Paradise and Perseids

Sunday. Everyone wants to be in Paradise. Who wouldn’t? And it’s especially true of nearly all visitors who approach Mount Rainier (Tahoma) from this side–in droves they drive or shuttle up to the area named Paradise, on the southern flank of the Mount, and its Visitor Center. Michael and Amy came from Gosh campground in the a.m. to spend the day in Paradise with us. Stunning area, though on a Summer Saturday the press of crowds, the difficult parking and need for shuttle busses might make even a Universalist reconsider a theology that admits so many to Paradise. (I kid).
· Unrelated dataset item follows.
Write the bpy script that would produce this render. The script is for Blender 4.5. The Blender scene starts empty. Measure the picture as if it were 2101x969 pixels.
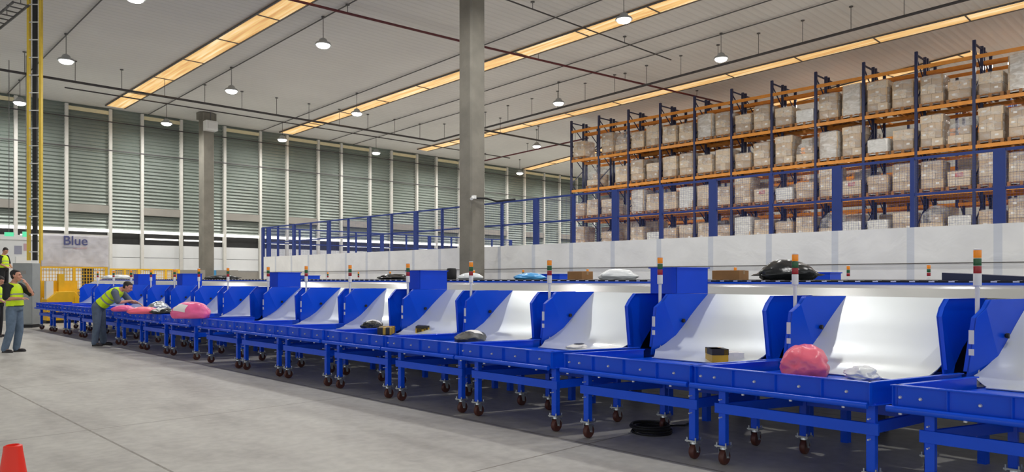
import bpy, bmesh, math, random
from mathutils import Vector, Matrix, noise
C = bpy.context.scene.collection
PI = math.pi
rnd = random.Random(7)

# ------------------------------------------------------------------ camera
FPX, CX, HZ, CAMH = 1520.0, 1050.0, 572.0, 1.58
FX, FY = 0.6997, 0.7145            # forward direction on the ground
RX, RY = 0.7145, -0.6997           # right direction
def ray(px, py):
    t = (px - CX) / FPX
    return Vector((FX + t * RX, FY + t * RY, (HZ - py) / FPX))
def at_z(px, py, z):
    r = ray(px, py); s = (z - CAMH) / r.z
    return Vector((r.x * s, r.y * s, z))
def at_x(px, py, x):
    r = ray(px, py); s = x / r.x
    return Vector((x, r.y * s, CAMH + r.z * s))
def at_y(px, py, y):
    r = ray(px, py); s = y / r.y
    return Vector((r.x * s, y, CAMH + r.z * s))
CZ0, CSL = 9.95, 0.034
def ceil_z(y): return CZ0 + CSL * (40 - y)
def at_ceiling(px, py, drop=0.0):
    r = ray(px, py); s = (CZ0 + CSL * 40 - drop - CAMH) / (r.z + CSL * r.y)
    return Vector((r.x * s, r.y * s, CAMH + r.z * s))

cd = bpy.data.cameras.new('camera'); cam = bpy.data.objects.new('camera', cd); C.objects.link(cam)
cam.location = (0, 0, CAMH); cam.rotation_euler = (PI / 2, 0, -math.atan2(FX, FY))
cd.sensor_width = 36; cd.lens = FPX / 2101 * 36; cd.sensor_fit = 'HORIZONTAL'
cd.shift_y = (HZ - 484.5) / 2101; cd.clip_end = 300
bpy.context.scene.camera = cam
sc = bpy.context.scene
sc.view_settings.view_transform = 'Standard'; sc.view_settings.look = 'None'
sc.view_settings.gamma = 1; sc.view_settings.use_curve_mapping = False
sc.view_settings.exposure = 0.0
sc.cycles.sample_clamp_indirect = 5
sc.cycles.max_bounces = 8; sc.cycles.transparent_max_bounces = 16

# ------------------------------------------------------------------ materials
def s2l(c):
    return tuple((x / 255 / 12.92) if x / 255 <= 0.04045 else ((x / 255 + 0.055) / 1.055) ** 2.4 for x in c)
def mat(name, rgb, rough=0.5, metal=0.0, var=0.06, scale=6.0, bump=0.0, bscale=40.0, coat=0.0, spec=0.5, alpha=1.0, trans=0.0, emit=None, estr=0.0):
    m = bpy.data.materials.new(name); m.use_nodes = True
    nt = m.node_tree; b = nt.nodes['Principled BSDF']
    c = s2l(rgb)
    tc = nt.nodes.new('ShaderNodeTexCoord')
    if var > 0:
        n = nt.nodes.new('ShaderNodeTexNoise'); n.inputs['Scale'].default_value = scale; n.inputs['Detail'].default_value = 4
        r = nt.nodes.new('ShaderNodeValToRGB')
        r.color_ramp.elements[0].position = 0.3; r.color_ramp.elements[1].position = 0.7
        r.color_ramp.elements[0].color = tuple(x * (1 - var) for x in c) + (1,)
        r.color_ramp.elements[1].color = tuple(min(1, x * (1 + var)) for x in c) + (1,)
        nt.links.new(tc.outputs['Object'], n.inputs['Vector']); nt.links.new(n.outputs['Fac'], r.inputs['Fac'])
        nt.links.new(r.outputs['Color'], b.inputs['Base Color'])
    else:
        b.inputs['Base Color'].default_value = c + (1,)
    b.inputs['Roughness'].default_value = rough; b.inputs['Metallic'].default_value = metal
    b.inputs['Specular IOR Level'].default_value = spec
    b.inputs['Coat Weight'].default_value = coat; b.inputs['Coat Roughness'].default_value = 0.1
    b.inputs['Alpha'].default_value = alpha; b.inputs['Transmission Weight'].default_value = trans
    if emit:
        b.inputs['Emission Color'].default_value = s2l(emit) + (1,); b.inputs['Emission Strength'].default_value = estr
    if bump > 0:
        n2 = nt.nodes.new('ShaderNodeTexNoise'); n2.inputs['Scale'].default_value = bscale; n2.inputs['Detail'].default_value = 3
        bp = nt.nodes.new('ShaderNodeBump'); bp.inputs['Strength'].default_value = bump; bp.inputs['Distance'].default_value = 0.02
        nt.links.new(tc.outputs['Object'], n2.inputs['Vector']); nt.links.new(n2.outputs['Fac'], bp.inputs['Height'])
        nt.links.new(bp.outputs['Normal'], b.inputs['Normal'])
    return m
M = {}
M['blue'] = mat('blue_paint', (12, 82, 226), 0.24, var=0.05, scale=3, bump=0.02, bscale=60, coat=0.0, spec=0.36)
M['bluebox'] = mat('blue_box_paint', (12, 76, 222), 0.4, var=0.04, scale=3, spec=0.3)
M['navy'] = mat('navy_rack_paint', (34, 42, 82), 0.5, var=0.08)
M['fence'] = mat('fence_blue', (34, 58, 130), 0.5, var=0.06)
M['orange'] = mat('orange_beam_paint', (216, 140, 50), 0.5, var=0.1)
M['slide'] = mat('white_slide_sheet', (226, 231, 231), 0.38, metal=0.34, var=0.015, scale=2, coat=0.6, bump=0.04, bscale=3)
M['apron'] = mat('apron_sheet', (168, 168, 164), 0.25, var=0.03, scale=2)
M['black'] = mat('black_rubber', (22, 22, 24), 0.6, var=0.1)
M['dark'] = mat('dark_machine', (30, 32, 40), 0.5, var=0.15)
M['zinc'] = mat('zinc_steel', (190, 195, 198), 0.3, metal=0.9, var=0.08)
M['wheel'] = mat('red_brown_wheel', (86, 46, 38), 0.5, var=0.1)
M['white'] = mat('white_plastic', (232, 232, 230), 0.4, var=0.02)
M['amber'] = mat('amber_lens', (240, 140, 20), 0.25, var=0.03, emit=(240, 140, 20), estr=0.15)
M['green'] = mat('green_lens', (30, 95, 50), 0.25, var=0.03)
M['red'] = mat('red_lens', (165, 25, 35), 0.25, var=0.03)
M['bolt'] = mat('bright_bolt', (215, 218, 225), 0.35, metal=0.3, var=0.02)
M['concrete'] = mat('column_concrete', (128, 124, 114), 0.85, var=0.16, scale=1.6, bump=0.25, bscale=12)
M['wallwhite'] = mat('mullion_white', (214, 212, 204), 0.5, var=0.05)
M['cream'] = mat('cream_trim', (232, 220, 180), 0.5, var=0.05)
M['dockwhite'] = mat('dock_door_white', (222, 224, 224), 0.45, var=0.05, scale=1)
M['dockgrey'] = mat('dock_grey', (150, 146, 138), 0.6, var=0.1, scale=1)
M['shadow'] = mat('dark_opening', (38, 38, 38), 0.8, var=0.2)
M['pipe'] = mat('dark_pipe', (66, 62, 62), 0.5, var=0.1)
M['maroon'] = mat('maroon_pipe', (96, 34, 40), 0.5, var=0.1)
M['cable'] = mat('grey_conduit', (92, 90, 88), 0.5, var=0.1)
M['yellow'] = mat('yellow_paint', (238, 186, 28), 0.45, var=0.06)
M['yellow2'] = mat('yellow_ladder', (222, 188, 60), 0.45, var=0.08)
M['grey'] = mat('grey_cabinet', (152, 156, 154), 0.45, var=0.04)
M['lamp'] = mat('lamp_housing', (170, 172, 172), 0.4, metal=0.4, var=0.05)
M['lens'] = mat('lamp_lens', (250, 250, 250), 0.3, var=0.0, emit=(255, 255, 250), estr=12.0)
M['light_line'] = mat('daylight_gap', (250, 250, 245), 0.3, var=0.0, emit=(255, 252, 244), estr=2.2)
M['wood'] = mat('pallet_wood', (150, 104, 62), 0.8, var=0.18, scale=12)
M['carton0'] = mat('carton_brown', (196, 168, 134), 0.75, var=0.08, scale=4)
M['carton1'] = mat('carton_tan', (172, 146, 116), 0.75, var=0.1, scale=4)
M['carton2'] = mat('carton_pale', (210, 188, 158), 0.75, var=0.08, scale=4)
M['cartonw'] = mat('carton_white', (232, 230, 226), 0.6, var=0.05, scale=4)
M['cartonr'] = mat('carton_red_print', (190, 70, 66), 0.6, var=0.05)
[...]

Still, just to be there filled your senses. At day’s end the mountain shrugs off its scurrying tourists like so many annoying ants. I could almost sense Tahoma sighing, asking to be alone. Later, after a ranger program in camp, we dared to return to watch the Perseid meteor shower from Paradise. Tahoma was mute, tolerant, illumined by starlight and snow. A ranger discussed the M92 globular cluster which we could view through his telescope, a pinpoint neighborhood of a mere 500,000 stars. Laying on our backs on a bench, we stared upwards for a half-hour into God’s heaven, occasionally streaked by a meteor, crowded with stars. The number of spiritual descendants of Abraham, the eternal population of Paradise, was promised to be as many as these. Put us on that shuttle, that’s our kind of crowd.